━━ GIVEN DATA ━━

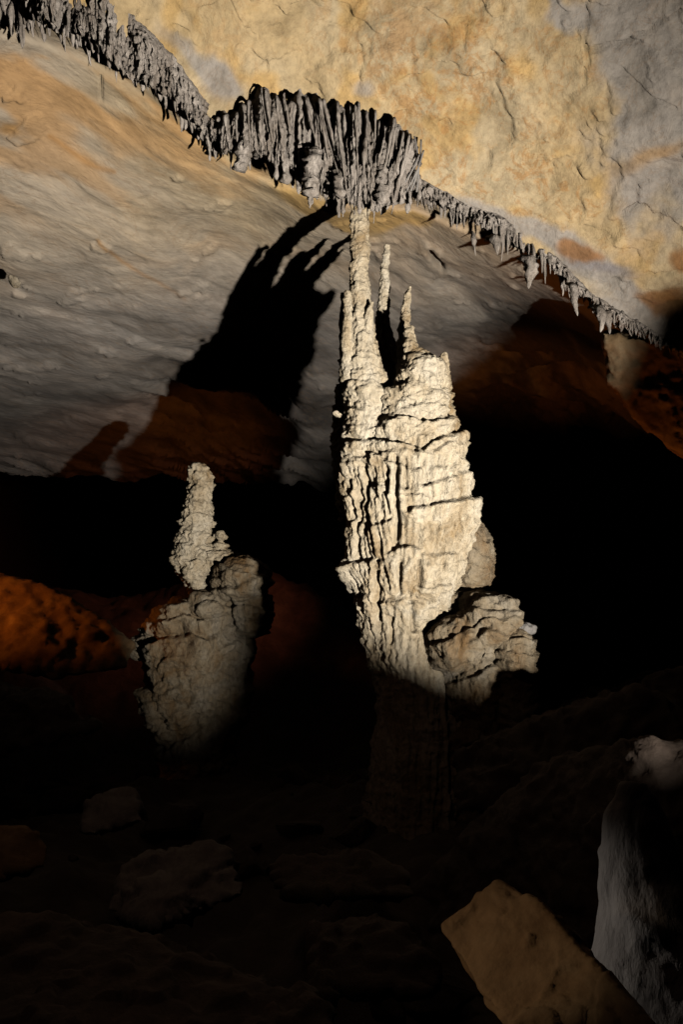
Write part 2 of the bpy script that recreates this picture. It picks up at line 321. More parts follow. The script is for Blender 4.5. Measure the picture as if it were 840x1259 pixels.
# back (farther) ceiling, sloping away and down to its broken edge
def build_back():
    ys = axis_samples(-500, 592, 0, 592, 2.2)
    ys = ys[ys <= 593]
    xs2 = axis_samples(-900, 1700, -20, 860, 2.6)
    PX, PY = np.meshgrid(xs2, ys)
    # lower edge of the vault: 590 px level on the left, 530 on the right
    eb = np.interp(xs2, [-900, 0, 60, 150, 260, 420, 560, 620, 700, 760, 840, 1700], [600, 588, 590, 592, 594, 600, 560, 530, 528, 534, 540, 600]) + 3 * np.sin(xs2 * .05) + 2 * np.sin(xs2 * .13)
    t = (PY - ys[0]) / (ys[-1] - ys[0]); PY = np.where(PY > 300, 300 + (PY - 300) * (eb[None] - 300) / (ys[-1] - 300), PY)
    up_ = np.clip((edge_y(PX) + 6 - PY) / 30, 0, 1); D = np.clip(back_d(PX, PY), 4.5, 40); D = np.maximum(D, D * (1 - up_) + up_ * (np.clip(front_d(PX, PY), 3.2, 40) + .9 + up_ * .5))
    ey_ = edge_y(PX); wl = smooth(55, 12, PY - ey_); lim = np.clip(front_d(PX, ey_), 3.2, 40) + .75; D = np.where(wl > 0, np.maximum(D, lim * wl + D * (1 - wl)), D)
    P = at(PX, PY, D).reshape(-1, 3); px = PX.ravel(); py = PY.ravel(); n = len(xs2)
    # beds run down to the right: stretched noise
    B1 = at(320, 430, 13.7) - at(100, 300, 11.0); B1 /= np.linalg.norm(B1)
    B2 = np.cross(B1, [0, .5, 1]); B2 /= np.linalg.norm(B2); B3 = np.cross(B1, B2)
    Q = np.c_[P @ B1 * 0.22, P @ B2, P @ B3]
    disp = fbm(P * 0.45, 3, 51) * 0.12 + ridged(Q * .9, 3, 55) * 0.012 + fbm(Q * 2.5, 4, 58) * 0.012 + fbm(P * 5, 4, 61) * 0.008
    disp = disp + smooth(-.03, .03, fbm(Q * .7, 4, 151)) * .022 + smooth(-.03, .03, fbm(Q * 1.3, 4, 155) - .3) * .015 - smooth(-.02, .02, fbm(P * 1.6, 4, 158) - .6) * .04
    fade = smooth(-40, 60, py - edge_y(px)); disp = disp * (0.5 + 0.5 * fade)
    # rough broken zone near the far edge
    rz = np.maximum(smooth(540, 590, py) * .45 * smooth(440, 330, px), smooth(400, 520, py) * smooth(400, 330, px) * smooth(150, 230, px)); disp = disp + rz * (billow(Q * 1.3, 4, 66) - .25) * 0.8
    rr = smooth(380, 470, py) * smooth(540, 640, px); disp = disp + rr * (billow(P * 0.9, 3, 68) - .3) * 0.5
    for pts, wd, dp in [([(529, 314), (538, 326), (545, 332)], 2.6, .35), ([(123, 95), (124, 125)], 1.4, .05),
                        ([(318, 195), (345, 228)], 2.0, .10)]:
        wob = perlin(np.c_[px * .06, py * .06, px * 0], 3) * 4
        disp = disp + np.exp(-(seg_dist(px + wob, py + wob, pts) / wd) ** 2) * dp
    # lip: near slab above (340,190)-(430,290) ends in a small step
    nrm = np.array([0, 0.45, 0.9]); P = P + disp[:, None] * nrm
    # turned-up far edge
    last = P[-n:]; ext = [last + np.array([0, .25, .08]), last + np.array([0, .9, .7]), last + np.array([0, 3.0, 3.2]), last + np.array([0, 9, 7])]
    P = np.concatenate([P] + ext); px = np.r_[px, np.tile(xs2, 4)]; py = np.r_[py, np.full(4 * n, 600.)]
    Q = np.c_[P @ B1 * 0.22, P @ B2, P @ B3]
    c = np.tile(np.array([0.52, 0.435, 0.335]), (len(P), 1))
    z1 = smooth(330, 120, py + px * .0) * 1.0
    st = smooth(0.0, 0.7, fbm(Q * 0.9, 4, 71)); c = mixc(c, (0.58, 0.42, 0.22), st * np.clip(z1 * 0.95 + .12, 0, 1))
    c = mixc(c, (0.62, 0.47, 0.26), blob(px, py, 230, 170, 170, 80, 35) * 0.55)
    c = mixc(c, (0.55, 0.30, 0.10), smooth(0.45, 0.8, ridged(Q * 1.1, 4, 75)) * (0.15 + 0.6 * z1))
    wob = perlin(np.c_[px * .03, py * .03, px * 0], 13) * 10
    c = mixc(c, (0.45, 0.23, 0.06), np.exp(-(seg_dist(px + wob * .3, py + wob * .3, [(118, 295), (150, 325), (225, 368)]) / 2.5) ** 2) * .7)
    c = mixc(c, (0.48, 0.24, 0.07), np.exp(-(seg_dist(px + wob, py + wob, [(60, 175), (95, 195), (140, 212)]) / 3.5) ** 2) * .6)
    c = mixc(c, (0.50, 0.27, 0.08), blob(px, py, 8, 163, 16, 8) * .8)
    c = mixc(c, (0.60, 0.38, 0.13), smooth(.2, .7, blob(px, py, 400, 262, 75, 16, 28, wob, wob) + blob(px, py, 490, 276, 45, 14, 5, wob, wob)) * .85)
    c = mixc(c, (0.40, 0.37, 0.35), smooth(280, 420, py) * .75)
    c = mixc(c, (0.27, 0.17, 0.10), smooth(380, 470, py) * smooth(560, 640, px) * smooth(-.2, .3, fbm(Q * .8, 3, 81)) * .8)
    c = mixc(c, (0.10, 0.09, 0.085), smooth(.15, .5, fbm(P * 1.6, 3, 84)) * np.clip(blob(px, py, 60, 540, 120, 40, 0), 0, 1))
    c = mixc(c, (0.36, 0.25, 0.15), np.clip(blob(px, py, 320, 500, 150, 80, 0), 0, 1) * smooth(-.2, .4, fbm(Q, 3, 86)) * .6)
    nz = fbm(Q * .9, 4, 171) * 60 + fbm(P * 1.5, 3, 173) * 25
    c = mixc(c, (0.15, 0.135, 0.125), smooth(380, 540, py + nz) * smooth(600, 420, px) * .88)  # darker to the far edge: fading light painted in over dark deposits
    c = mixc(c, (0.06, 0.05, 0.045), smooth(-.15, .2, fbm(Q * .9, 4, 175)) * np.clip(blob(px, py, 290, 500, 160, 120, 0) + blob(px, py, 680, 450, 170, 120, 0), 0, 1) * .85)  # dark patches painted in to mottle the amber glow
    al = np.clip(z1 * .35, 0, 1) * (0.3 + .7 * st)
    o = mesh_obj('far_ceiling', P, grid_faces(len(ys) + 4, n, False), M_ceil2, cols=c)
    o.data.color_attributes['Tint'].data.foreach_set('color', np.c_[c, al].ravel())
    tag(o, kind='structure')
build_back()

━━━

SET EXERCISE –
Reproduce the material word for word. Any pictures should be left out of the copy.

EXERCISE ANSWER –
Write part 2 of the bpy script that recreates this picture. It picks up at line 321. More parts follow. The script is for Blender 4.5. Measure the picture as if it were 840x1259 pixels.
# back (farther) ceiling, sloping away and down to its broken edge
def build_back():
    ys = axis_samples(-500, 592, 0, 592, 2.2)
    ys = ys[ys <= 593]
    xs2 = axis_samples(-900, 1700, -20, 860, 2.6)
    PX, PY = np.meshgrid(xs2, ys)
    # lower edge of the vault: 590 px level on the left, 530 on the right
    eb = np.interp(xs2, [-900, 0, 60, 150, 260, 420, 560, 620, 700, 760, 840, 1700], [600, 588, 590, 592, 594, 600, 560, 530, 528, 534, 540, 600]) + 3 * np.sin(xs2 * .05) + 2 * np.sin(xs2 * .13)
    t = (PY - ys[0]) / (ys[-1] - ys[0]); PY = np.where(PY > 300, 300 + (PY - 300) * (eb[None] - 300) / (ys[-1] - 300), PY)
    up_ = np.clip((edge_y(PX) + 6 - PY) / 30, 0, 1); D = np.clip(back_d(PX, PY), 4.5, 40); D = np.maximum(D, D * (1 - up_) + up_ * (np.clip(front_d(PX, PY), 3.2, 40) + .9 + up_ * .5))
    ey_ = edge_y(PX); wl = smooth(55, 12, PY - ey_); lim = np.clip(front_d(PX, ey_), 3.2, 40) + .75; D = np.where(wl > 0, np.maximum(D, lim * wl + D * (1 - wl)), D)
    P = at(PX, PY, D).reshape(-1, 3); px = PX.ravel(); py = PY.ravel(); n = len(xs2)
    # beds run down to the right: stretched noise
    B1 = at(320, 430, 13.7) - at(100, 300, 11.0); B1 /= np.linalg.norm(B1)
    B2 = np.cross(B1, [0, .5, 1]); B2 /= np.linalg.norm(B2); B3 = np.cross(B1, B2)
    Q = np.c_[P @ B1 * 0.22, P @ B2, P @ B3]
    disp = fbm(P * 0.45, 3, 51) * 0.12 + ridged(Q * .9, 3, 55) * 0.012 + fbm(Q * 2.5, 4, 58) * 0.012 + fbm(P * 5, 4, 61) * 0.008
    disp = disp + smooth(-.03, .03, fbm(Q * .7, 4, 151)) * .022 + smooth(-.03, .03, fbm(Q * 1.3, 4, 155) - .3) * .015 - smooth(-.02, .02, fbm(P * 1.6, 4, 158) - .6) * .04
    fade = smooth(-40, 60, py - edge_y(px)); disp = disp * (0.5 + 0.5 * fade)
    # rough broken zone near the far edge
    rz = np.maximum(smooth(540, 590, py) * .45 * smooth(440, 330, px), smooth(400, 520, py) * smooth(400, 330, px) * smooth(150, 230, px)); disp = disp + rz * (billow(Q * 1.3, 4, 66) - .25) * 0.8
    rr = smooth(380, 470, py) * smooth(540, 640, px); disp = disp + rr * (billow(P * 0.9, 3, 68) - .3) * 0.5
    for pts, wd, dp in [([(529, 314), (538, 326), (545, 332)], 2.6, .35), ([(123, 95), (124, 125)], 1.4, .05),
                        ([(318, 195), (345, 228)], 2.0, .10)]:
        wob = perlin(np.c_[px * .06, py * .06, px * 0], 3) * 4
        disp = disp + np.exp(-(seg_dist(px + wob, py + wob, pts) / wd) ** 2) * dp
    # lip: near slab above (340,190)-(430,290) ends in a small step
    nrm = np.array([0, 0.45, 0.9]); P = P + disp[:, None] * nrm
    # turned-up far edge
    last = P[-n:]; ext = [last + np.array([0, .25, .08]), last + np.array([0, .9, .7]), last + np.array([0, 3.0, 3.2]), last + np.array([0, 9, 7])]
    P = np.concatenate([P] + ext); px = np.r_[px, np.tile(xs2, 4)]; py = np.r_[py, np.full(4 * n, 600.)]
    Q = np.c_[P @ B1 * 0.22, P @ B2, P @ B3]
    c = np.tile(np.array([0.52, 0.435, 0.335]), (len(P), 1))
    z1 = smooth(330, 120, py + px * .0) * 1.0
    st = smooth(0.0, 0.7, fbm(Q * 0.9, 4, 71)); c = mixc(c, (0.58, 0.42, 0.22), st * np.clip(z1 * 0.95 + .12, 0, 1))
    c = mixc(c, (0.62, 0.47, 0.26), blob(px, py, 230, 170, 170, 80, 35) * 0.55)
    c = mixc(c, (0.55, 0.30, 0.10), smooth(0.45, 0.8, ridged(Q * 1.1, 4, 75)) * (0.15 + 0.6 * z1))
    wob = perlin(np.c_[px * .03, py * .03, px * 0], 13) * 10
    c = mixc(c, (0.45, 0.23, 0.06), np.exp(-(seg_dist(px + wob * .3, py + wob * .3, [(118, 295), (150, 325), (225, 368)]) / 2.5) ** 2) * .7)
    c = mixc(c, (0.48, 0.24, 0.07), np.exp(-(seg_dist(px + wob, py + wob, [(60, 175), (95, 195), (140, 212)]) / 3.5) ** 2) * .6)
    c = mixc(c, (0.50, 0.27, 0.08), blob(px, py, 8, 163, 16, 8) * .8)
    c = mixc(c, (0.60, 0.38, 0.13), smooth(.2, .7, blob(px, py, 400, 262, 75, 16, 28, wob, wob) + blob(px, py, 490, 276, 45, 14, 5, wob, wob)) * .85)
    c = mixc(c, (0.40, 0.37, 0.35), smooth(280, 420, py) * .75)
    c = mixc(c, (0.27, 0.17, 0.10), smooth(380, 470, py) * smooth(560, 640, px) * smooth(-.2, .3, fbm(Q * .8, 3, 81)) * .8)
    c = mixc(c, (0.10, 0.09, 0.085), smooth(.15, .5, fbm(P * 1.6, 3, 84)) * np.clip(blob(px, py, 60, 540, 120, 40, 0), 0, 1))
    c = mixc(c, (0.36, 0.25, 0.15), np.clip(blob(px, py, 320, 500, 150, 80, 0), 0, 1) * smooth(-.2, .4, fbm(Q, 3, 86)) * .6)
    nz = fbm(Q * .9, 4, 171) * 60 + fbm(P * 1.5, 3, 173) * 25
    c = mixc(c, (0.15, 0.135, 0.125), smooth(380, 540, py + nz) * smooth(600, 420, px) * .88)  # darker to the far edge: fading light painted in over dark deposits
    c = mixc(c, (0.06, 0.05, 0.045), smooth(-.15, .2, fbm(Q * .9, 4, 175)) * np.clip(blob(px, py, 290, 500, 160, 120, 0) + blob(px, py, 680, 450, 170, 120, 0), 0, 1) * .85)  # dark patches painted in to mottle the amber glow
    al = np.clip(z1 * .35, 0, 1) * (0.3 + .7 * st)
    o = mesh_obj('far_ceiling', P, grid_faces(len(ys) + 4, n, False), M_ceil2, cols=c)
    o.data.color_attributes['Tint'].data.foreach_set('color', np.c_[c, al].ravel())
    tag(o, kind='structure')
build_back()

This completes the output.